The problem: Type out the complete listing below word for word, without its pictures.

[start]

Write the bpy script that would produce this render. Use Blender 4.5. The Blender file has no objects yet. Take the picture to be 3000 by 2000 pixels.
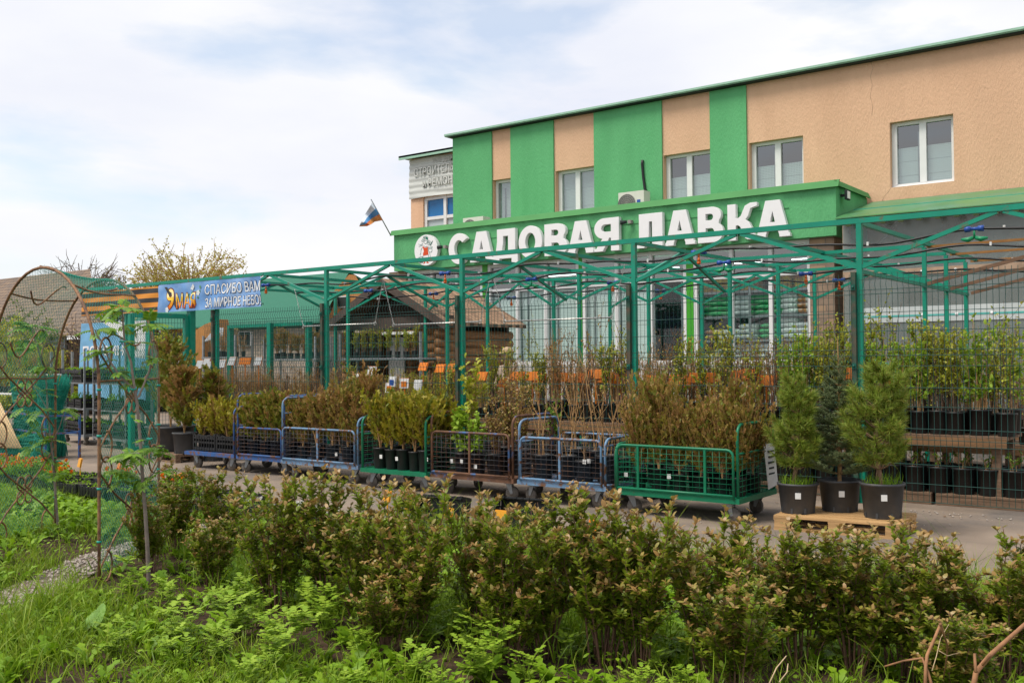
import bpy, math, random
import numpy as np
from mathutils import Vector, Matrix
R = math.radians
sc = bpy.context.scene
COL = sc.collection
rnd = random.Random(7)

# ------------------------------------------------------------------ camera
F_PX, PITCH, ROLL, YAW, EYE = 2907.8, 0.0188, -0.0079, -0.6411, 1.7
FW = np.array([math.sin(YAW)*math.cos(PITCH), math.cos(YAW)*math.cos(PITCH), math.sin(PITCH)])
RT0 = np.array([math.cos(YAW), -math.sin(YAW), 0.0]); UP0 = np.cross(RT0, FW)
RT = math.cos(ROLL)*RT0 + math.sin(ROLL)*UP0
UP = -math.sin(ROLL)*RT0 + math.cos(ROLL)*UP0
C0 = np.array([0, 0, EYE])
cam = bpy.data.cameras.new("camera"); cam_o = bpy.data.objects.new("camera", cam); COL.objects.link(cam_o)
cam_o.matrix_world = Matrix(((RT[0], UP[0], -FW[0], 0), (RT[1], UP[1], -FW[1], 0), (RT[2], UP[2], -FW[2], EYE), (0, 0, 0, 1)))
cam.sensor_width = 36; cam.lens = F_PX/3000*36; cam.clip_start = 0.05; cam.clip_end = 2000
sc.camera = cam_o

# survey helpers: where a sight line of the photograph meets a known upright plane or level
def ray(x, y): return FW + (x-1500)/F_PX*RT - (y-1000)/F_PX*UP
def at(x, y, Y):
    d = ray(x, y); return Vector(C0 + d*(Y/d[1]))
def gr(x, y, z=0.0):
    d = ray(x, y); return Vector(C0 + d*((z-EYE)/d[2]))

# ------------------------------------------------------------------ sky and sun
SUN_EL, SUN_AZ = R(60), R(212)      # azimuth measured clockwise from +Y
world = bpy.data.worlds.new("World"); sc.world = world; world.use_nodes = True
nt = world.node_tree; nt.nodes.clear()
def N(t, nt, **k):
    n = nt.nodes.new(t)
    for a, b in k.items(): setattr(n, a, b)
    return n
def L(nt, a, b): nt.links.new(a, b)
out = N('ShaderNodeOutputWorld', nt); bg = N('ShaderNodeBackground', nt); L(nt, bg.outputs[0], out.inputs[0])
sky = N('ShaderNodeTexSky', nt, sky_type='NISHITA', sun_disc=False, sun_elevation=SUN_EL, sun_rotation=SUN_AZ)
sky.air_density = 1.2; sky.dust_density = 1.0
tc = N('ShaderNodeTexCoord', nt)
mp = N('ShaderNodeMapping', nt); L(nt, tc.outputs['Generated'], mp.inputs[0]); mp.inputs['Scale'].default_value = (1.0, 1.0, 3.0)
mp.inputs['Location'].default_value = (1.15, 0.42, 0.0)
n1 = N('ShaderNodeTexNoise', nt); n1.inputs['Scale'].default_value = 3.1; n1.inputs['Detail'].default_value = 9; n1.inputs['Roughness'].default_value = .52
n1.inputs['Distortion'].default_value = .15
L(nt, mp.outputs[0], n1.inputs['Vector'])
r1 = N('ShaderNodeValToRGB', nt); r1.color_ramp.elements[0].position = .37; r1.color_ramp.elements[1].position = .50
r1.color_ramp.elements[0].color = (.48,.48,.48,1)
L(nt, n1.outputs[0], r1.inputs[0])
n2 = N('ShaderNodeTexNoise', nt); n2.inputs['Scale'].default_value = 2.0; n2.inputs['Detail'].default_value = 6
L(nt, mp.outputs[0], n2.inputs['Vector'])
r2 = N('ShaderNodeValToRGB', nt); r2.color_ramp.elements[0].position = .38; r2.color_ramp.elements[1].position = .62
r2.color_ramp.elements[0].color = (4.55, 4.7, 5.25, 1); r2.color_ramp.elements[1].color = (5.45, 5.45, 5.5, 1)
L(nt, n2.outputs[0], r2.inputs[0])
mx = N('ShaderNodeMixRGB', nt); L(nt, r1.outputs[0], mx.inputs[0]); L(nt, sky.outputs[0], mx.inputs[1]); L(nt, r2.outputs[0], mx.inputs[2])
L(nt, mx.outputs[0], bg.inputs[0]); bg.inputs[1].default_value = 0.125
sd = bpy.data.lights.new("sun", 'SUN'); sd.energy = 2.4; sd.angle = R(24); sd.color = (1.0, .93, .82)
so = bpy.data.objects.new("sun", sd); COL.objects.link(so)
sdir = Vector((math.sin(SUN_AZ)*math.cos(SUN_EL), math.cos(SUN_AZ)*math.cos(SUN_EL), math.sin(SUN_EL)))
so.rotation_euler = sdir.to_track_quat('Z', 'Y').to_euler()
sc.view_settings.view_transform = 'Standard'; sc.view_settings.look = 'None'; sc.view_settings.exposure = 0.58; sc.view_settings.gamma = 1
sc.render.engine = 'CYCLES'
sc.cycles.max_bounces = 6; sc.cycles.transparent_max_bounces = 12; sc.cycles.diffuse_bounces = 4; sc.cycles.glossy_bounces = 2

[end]

Problem solution:
Write the bpy script that would produce this render. Use Blender 4.5. The Blender file has no objects yet. Take the picture to be 3000 by 2000 pixels.
import bpy, math, random
import numpy as np
from mathutils import Vector, Matrix
R = math.radians
sc = bpy.context.scene
COL = sc.collection
rnd = random.Random(7)

# ------------------------------------------------------------------ camera
F_PX, PITCH, ROLL, YAW, EYE = 2907.8, 0.0188, -0.0079, -0.6411, 1.7
FW = np.array([math.sin(YAW)*math.cos(PITCH), math.cos(YAW)*math.cos(PITCH), math.sin(PITCH)])
RT0 = np.array([math.cos(YAW), -math.sin(YAW), 0.0]); UP0 = np.cross(RT0, FW)
RT = math.cos(ROLL)*RT0 + math.sin(ROLL)*UP0
UP = -math.sin(ROLL)*RT0 + math.cos(ROLL)*UP0
C0 = np.array([0, 0, EYE])
cam = bpy.data.cameras.new("camera"); cam_o = bpy.data.objects.new("camera", cam); COL.objects.link(cam_o)
cam_o.matrix_world = Matrix(((RT[0], UP[0], -FW[0], 0), (RT[1], UP[1], -FW[1], 0), (RT[2], UP[2], -FW[2], EYE), (0, 0, 0, 1)))
cam.sensor_width = 36; cam.lens = F_PX/3000*36; cam.clip_start = 0.05; cam.clip_end = 2000
sc.camera = cam_o

# survey helpers: where a sight line of the photograph meets a known upright plane or level
def ray(x, y): return FW + (x-1500)/F_PX*RT - (y-1000)/F_PX*UP
def at(x, y, Y):
    d = ray(x, y); return Vector(C0 + d*(Y/d[1]))
def gr(x, y, z=0.0):
    d = ray(x, y); return Vector(C0 + d*((z-EYE)/d[2]))

# ------------------------------------------------------------------ sky and sun
SUN_EL, SUN_AZ = R(60), R(212)      # azimuth measured clockwise from +Y
world = bpy.data.worlds.new("World"); sc.world = world; world.use_nodes = True
nt = world.node_tree; nt.nodes.clear()
def N(t, nt, **k):
    n = nt.nodes.new(t)
    for a, b in k.items(): setattr(n, a, b)
    return n
def L(nt, a, b): nt.links.new(a, b)
out = N('ShaderNodeOutputWorld', nt); bg = N('ShaderNodeBackground', nt); L(nt, bg.outputs[0], out.inputs[0])
sky = N('ShaderNodeTexSky', nt, sky_type='NISHITA', sun_disc=False, sun_elevation=SUN_EL, sun_rotation=SUN_AZ)
sky.air_density = 1.2; sky.dust_density = 1.0
tc = N('ShaderNodeTexCoord', nt)
mp = N('ShaderNodeMapping', nt); L(nt, tc.outputs['Generated'], mp.inputs[0]); mp.inputs['Scale'].default_value = (1.0, 1.0, 3.0)
mp.inputs['Location'].default_value = (1.15, 0.42, 0.0)
n1 = N('ShaderNodeTexNoise', nt); n1.inputs['Scale'].default_value = 3.1; n1.inputs['Detail'].default_value = 9; n1.inputs['Roughness'].default_value = .52
n1.inputs['Distortion'].default_value = .15
L(nt, mp.outputs[0], n1.inputs['Vector'])
r1 = N('ShaderNodeValToRGB', nt); r1.color_ramp.elements[0].position = .37; r1.color_ramp.elements[1].position = .50
r1.color_ramp.elements[0].color = (.48,.48,.48,1)
L(nt, n1.outputs[0], r1.inputs[0])
n2 = N('ShaderNodeTexNoise', nt); n2.inputs['Scale'].default_value = 2.0; n2.inputs['Detail'].default_value = 6
L(nt, mp.outputs[0], n2.inputs['Vector'])
r2 = N('ShaderNodeValToRGB', nt); r2.color_ramp.elements[0].position = .38; r2.color_ramp.elements[1].position = .62
r2.color_ramp.elements[0].color = (4.55, 4.7, 5.25, 1); r2.color_ramp.elements[1].color = (5.45, 5.45, 5.5, 1)
L(nt, n2.outputs[0], r2.inputs[0])
mx = N('ShaderNodeMixRGB', nt); L(nt, r1.outputs[0], mx.inputs[0]); L(nt, sky.outputs[0], mx.inputs[1]); L(nt, r2.outputs[0], mx.inputs[2])
L(nt, mx.outputs[0], bg.inputs[0]); bg.inputs[1].default_value = 0.125
sd = bpy.data.lights.new("sun", 'SUN'); sd.energy = 2.4; sd.angle = R(24); sd.color = (1.0, .93, .82)
so = bpy.data.objects.new("sun", sd); COL.objects.link(so)
sdir = Vector((math.sin(SUN_AZ)*math.cos(SUN_EL), math.cos(SUN_AZ)*math.cos(SUN_EL), math.sin(SUN_EL)))
so.rotation_euler = sdir.to_track_quat('Z', 'Y').to_euler()
sc.view_settings.view_transform = 'Standard'; sc.view_settings.look = 'None'; sc.view_settings.exposure = 0.58; sc.view_settings.gamma = 1
sc.render.engine = 'CYCLES'
sc.cycles.max_bounces = 6; sc.cycles.transparent_max_bounces = 12; sc.cycles.diffuse_bounces = 4; sc.cycles.glossy_bounces = 2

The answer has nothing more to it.